Write out again, unaltered, the lines from the start through the line containing "b.done('lamp_shade', M['lampshade'], et)".
━━━━━━━━━━
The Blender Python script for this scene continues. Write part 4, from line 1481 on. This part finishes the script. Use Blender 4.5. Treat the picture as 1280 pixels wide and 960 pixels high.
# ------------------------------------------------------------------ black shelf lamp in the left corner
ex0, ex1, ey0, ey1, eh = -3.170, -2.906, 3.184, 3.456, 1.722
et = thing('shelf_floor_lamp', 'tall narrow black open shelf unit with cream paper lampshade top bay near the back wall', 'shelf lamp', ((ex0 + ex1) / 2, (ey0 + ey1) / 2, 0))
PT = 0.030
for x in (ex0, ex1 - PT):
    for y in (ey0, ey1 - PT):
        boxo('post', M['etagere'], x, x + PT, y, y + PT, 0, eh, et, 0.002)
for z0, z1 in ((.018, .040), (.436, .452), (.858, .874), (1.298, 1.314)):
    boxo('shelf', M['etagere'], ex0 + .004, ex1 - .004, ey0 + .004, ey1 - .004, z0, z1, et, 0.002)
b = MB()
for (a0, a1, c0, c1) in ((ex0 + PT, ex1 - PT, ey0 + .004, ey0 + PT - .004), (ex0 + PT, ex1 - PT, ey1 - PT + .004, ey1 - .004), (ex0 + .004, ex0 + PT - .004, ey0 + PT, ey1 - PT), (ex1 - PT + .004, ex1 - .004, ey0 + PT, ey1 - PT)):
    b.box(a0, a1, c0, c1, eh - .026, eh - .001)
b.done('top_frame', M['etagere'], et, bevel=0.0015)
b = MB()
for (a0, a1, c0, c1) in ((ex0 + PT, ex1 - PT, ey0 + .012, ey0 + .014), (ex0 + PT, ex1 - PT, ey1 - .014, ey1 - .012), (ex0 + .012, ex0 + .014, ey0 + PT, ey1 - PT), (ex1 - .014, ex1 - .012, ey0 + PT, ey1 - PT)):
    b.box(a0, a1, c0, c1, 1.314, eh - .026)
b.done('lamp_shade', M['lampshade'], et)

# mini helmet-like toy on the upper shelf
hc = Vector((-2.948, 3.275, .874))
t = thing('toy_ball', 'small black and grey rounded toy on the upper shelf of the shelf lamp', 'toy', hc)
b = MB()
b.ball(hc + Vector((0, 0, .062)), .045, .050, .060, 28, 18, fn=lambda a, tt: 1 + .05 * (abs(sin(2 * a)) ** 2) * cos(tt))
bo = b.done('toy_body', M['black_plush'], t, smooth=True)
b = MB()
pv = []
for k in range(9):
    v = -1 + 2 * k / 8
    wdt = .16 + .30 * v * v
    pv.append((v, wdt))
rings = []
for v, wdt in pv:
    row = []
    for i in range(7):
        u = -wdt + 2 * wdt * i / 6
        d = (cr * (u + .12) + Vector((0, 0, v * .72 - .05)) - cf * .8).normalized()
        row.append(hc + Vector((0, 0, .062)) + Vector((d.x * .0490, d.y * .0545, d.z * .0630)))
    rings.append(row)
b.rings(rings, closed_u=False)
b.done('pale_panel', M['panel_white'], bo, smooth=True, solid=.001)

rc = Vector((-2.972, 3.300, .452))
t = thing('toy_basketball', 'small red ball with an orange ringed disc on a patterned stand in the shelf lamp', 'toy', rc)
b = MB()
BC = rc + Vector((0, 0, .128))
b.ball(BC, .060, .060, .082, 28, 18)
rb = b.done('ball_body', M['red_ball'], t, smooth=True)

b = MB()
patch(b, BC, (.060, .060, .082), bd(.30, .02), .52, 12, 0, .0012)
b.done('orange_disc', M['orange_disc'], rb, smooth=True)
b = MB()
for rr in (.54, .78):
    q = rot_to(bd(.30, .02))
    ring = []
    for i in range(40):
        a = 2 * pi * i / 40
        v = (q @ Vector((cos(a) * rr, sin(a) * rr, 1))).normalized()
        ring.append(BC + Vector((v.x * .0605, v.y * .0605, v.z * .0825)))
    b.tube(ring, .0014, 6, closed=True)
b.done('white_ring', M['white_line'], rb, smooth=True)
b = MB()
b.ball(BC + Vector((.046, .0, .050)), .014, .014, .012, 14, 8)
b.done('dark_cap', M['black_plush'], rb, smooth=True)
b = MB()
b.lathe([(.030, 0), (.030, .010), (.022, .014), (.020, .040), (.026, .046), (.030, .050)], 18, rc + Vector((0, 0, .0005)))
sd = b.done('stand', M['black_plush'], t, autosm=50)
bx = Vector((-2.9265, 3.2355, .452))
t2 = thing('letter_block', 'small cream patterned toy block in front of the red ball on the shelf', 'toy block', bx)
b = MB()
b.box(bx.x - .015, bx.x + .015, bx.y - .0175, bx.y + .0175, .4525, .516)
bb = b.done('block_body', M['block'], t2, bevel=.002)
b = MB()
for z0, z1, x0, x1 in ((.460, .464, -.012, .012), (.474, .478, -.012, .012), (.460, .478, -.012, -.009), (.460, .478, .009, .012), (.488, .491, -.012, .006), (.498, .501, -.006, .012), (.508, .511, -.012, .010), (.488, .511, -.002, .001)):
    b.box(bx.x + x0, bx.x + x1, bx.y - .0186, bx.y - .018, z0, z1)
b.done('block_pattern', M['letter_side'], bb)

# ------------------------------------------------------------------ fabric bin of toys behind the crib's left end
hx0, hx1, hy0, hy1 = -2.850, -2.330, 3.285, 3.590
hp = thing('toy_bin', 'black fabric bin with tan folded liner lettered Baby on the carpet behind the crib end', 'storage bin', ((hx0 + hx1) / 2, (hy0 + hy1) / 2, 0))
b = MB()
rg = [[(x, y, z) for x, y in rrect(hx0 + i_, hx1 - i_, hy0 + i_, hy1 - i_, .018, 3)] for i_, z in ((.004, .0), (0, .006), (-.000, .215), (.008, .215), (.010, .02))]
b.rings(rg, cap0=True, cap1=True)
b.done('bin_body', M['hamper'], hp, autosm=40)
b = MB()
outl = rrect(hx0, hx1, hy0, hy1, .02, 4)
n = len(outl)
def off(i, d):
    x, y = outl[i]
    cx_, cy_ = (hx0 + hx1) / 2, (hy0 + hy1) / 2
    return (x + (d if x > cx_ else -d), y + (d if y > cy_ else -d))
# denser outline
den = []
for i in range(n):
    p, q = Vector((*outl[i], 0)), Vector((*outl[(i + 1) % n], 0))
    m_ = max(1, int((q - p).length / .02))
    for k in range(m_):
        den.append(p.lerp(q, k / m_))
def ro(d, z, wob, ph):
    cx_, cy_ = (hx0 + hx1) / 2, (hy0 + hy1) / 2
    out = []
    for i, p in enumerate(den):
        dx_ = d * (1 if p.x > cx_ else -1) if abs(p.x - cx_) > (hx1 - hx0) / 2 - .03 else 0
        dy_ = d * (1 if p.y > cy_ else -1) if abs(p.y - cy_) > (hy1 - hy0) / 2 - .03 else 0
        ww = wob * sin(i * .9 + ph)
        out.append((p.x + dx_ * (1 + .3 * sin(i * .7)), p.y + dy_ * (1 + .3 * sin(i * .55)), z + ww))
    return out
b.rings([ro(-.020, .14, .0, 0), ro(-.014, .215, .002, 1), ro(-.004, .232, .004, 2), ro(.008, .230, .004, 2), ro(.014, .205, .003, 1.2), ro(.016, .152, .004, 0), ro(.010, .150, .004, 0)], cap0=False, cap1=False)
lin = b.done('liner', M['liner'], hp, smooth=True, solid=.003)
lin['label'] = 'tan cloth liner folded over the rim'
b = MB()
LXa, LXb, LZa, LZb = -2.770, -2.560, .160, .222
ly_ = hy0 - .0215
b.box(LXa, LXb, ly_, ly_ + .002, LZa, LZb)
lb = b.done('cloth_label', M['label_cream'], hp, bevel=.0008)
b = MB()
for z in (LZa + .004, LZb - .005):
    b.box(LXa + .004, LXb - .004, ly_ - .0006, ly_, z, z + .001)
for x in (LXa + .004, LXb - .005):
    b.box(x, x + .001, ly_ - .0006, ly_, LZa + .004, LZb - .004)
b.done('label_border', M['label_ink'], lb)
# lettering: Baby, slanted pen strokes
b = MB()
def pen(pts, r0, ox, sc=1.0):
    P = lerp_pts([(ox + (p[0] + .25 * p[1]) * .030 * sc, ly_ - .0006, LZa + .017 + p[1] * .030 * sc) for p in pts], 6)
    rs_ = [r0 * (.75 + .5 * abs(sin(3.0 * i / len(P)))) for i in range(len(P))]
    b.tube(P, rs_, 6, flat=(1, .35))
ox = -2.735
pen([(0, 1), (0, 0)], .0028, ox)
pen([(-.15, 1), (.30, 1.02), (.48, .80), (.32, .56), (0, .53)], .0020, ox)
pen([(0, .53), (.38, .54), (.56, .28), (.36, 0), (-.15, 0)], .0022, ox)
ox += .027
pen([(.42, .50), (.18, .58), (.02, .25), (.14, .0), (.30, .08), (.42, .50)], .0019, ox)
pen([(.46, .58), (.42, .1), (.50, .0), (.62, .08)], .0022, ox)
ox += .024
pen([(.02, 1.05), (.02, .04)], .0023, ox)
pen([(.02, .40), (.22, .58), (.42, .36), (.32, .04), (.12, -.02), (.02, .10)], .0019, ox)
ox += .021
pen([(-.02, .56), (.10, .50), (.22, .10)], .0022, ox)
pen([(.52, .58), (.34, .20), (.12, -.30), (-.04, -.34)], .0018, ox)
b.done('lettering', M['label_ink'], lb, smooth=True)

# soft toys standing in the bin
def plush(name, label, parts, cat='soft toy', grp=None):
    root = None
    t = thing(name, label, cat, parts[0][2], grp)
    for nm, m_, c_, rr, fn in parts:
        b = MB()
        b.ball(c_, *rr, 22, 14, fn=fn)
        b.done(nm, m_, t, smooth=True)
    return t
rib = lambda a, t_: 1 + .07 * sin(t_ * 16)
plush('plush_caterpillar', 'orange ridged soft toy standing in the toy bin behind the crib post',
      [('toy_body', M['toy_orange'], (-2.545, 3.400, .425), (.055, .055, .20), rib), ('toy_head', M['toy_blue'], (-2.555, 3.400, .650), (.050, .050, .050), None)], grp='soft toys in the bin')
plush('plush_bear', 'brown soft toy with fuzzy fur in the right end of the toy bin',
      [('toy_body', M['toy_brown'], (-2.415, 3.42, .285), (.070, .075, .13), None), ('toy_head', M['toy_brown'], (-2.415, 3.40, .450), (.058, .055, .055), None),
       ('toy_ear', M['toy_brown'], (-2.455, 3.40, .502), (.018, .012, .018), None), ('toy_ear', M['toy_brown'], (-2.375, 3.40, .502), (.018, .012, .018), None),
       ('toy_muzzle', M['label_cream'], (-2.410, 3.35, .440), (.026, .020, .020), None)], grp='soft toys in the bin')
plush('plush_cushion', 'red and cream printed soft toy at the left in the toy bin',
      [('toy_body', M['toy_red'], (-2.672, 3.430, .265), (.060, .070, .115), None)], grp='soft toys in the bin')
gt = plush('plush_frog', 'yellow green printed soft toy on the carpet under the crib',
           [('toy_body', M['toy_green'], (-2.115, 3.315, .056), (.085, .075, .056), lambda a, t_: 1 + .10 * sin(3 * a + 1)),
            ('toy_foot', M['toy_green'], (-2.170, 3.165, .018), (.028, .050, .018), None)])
━━━━━━━━━━
Response for this exercise:
The Blender Python script for this scene continues. Write part 4, from line 1481 on. This part finishes the script. Use Blender 4.5. Treat the picture as 1280 pixels wide and 960 pixels high.
# ------------------------------------------------------------------ black shelf lamp in the left corner
ex0, ex1, ey0, ey1, eh = -3.170, -2.906, 3.184, 3.456, 1.722
et = thing('shelf_floor_lamp', 'tall narrow black open shelf unit with cream paper lampshade top bay near the back wall', 'shelf lamp', ((ex0 + ex1) / 2, (ey0 + ey1) / 2, 0))
PT = 0.030
for x in (ex0, ex1 - PT):
    for y in (ey0, ey1 - PT):
        boxo('post', M['etagere'], x, x + PT, y, y + PT, 0, eh, et, 0.002)
for z0, z1 in ((.018, .040), (.436, .452), (.858, .874), (1.298, 1.314)):
    boxo('shelf', M['etagere'], ex0 + .004, ex1 - .004, ey0 + .004, ey1 - .004, z0, z1, et, 0.002)
b = MB()
for (a0, a1, c0, c1) in ((ex0 + PT, ex1 - PT, ey0 + .004, ey0 + PT - .004), (ex0 + PT, ex1 - PT, ey1 - PT + .004, ey1 - .004), (ex0 + .004, ex0 + PT - .004, ey0 + PT, ey1 - PT), (ex1 - PT + .004, ex1 - .004, ey0 + PT, ey1 - PT)):
    b.box(a0, a1, c0, c1, eh - .026, eh - .001)
b.done('top_frame', M['etagere'], et, bevel=0.0015)
b = MB()
for (a0, a1, c0, c1) in ((ex0 + PT, ex1 - PT, ey0 + .012, ey0 + .014), (ex0 + PT, ex1 - PT, ey1 - .014, ey1 - .012), (ex0 + .012, ex0 + .014, ey0 + PT, ey1 - PT), (ex1 - .014, ex1 - .012, ey0 + PT, ey1 - PT)):
    b.box(a0, a1, c0, c1, 1.314, eh - .026)
b.done('lamp_shade', M['lampshade'], et)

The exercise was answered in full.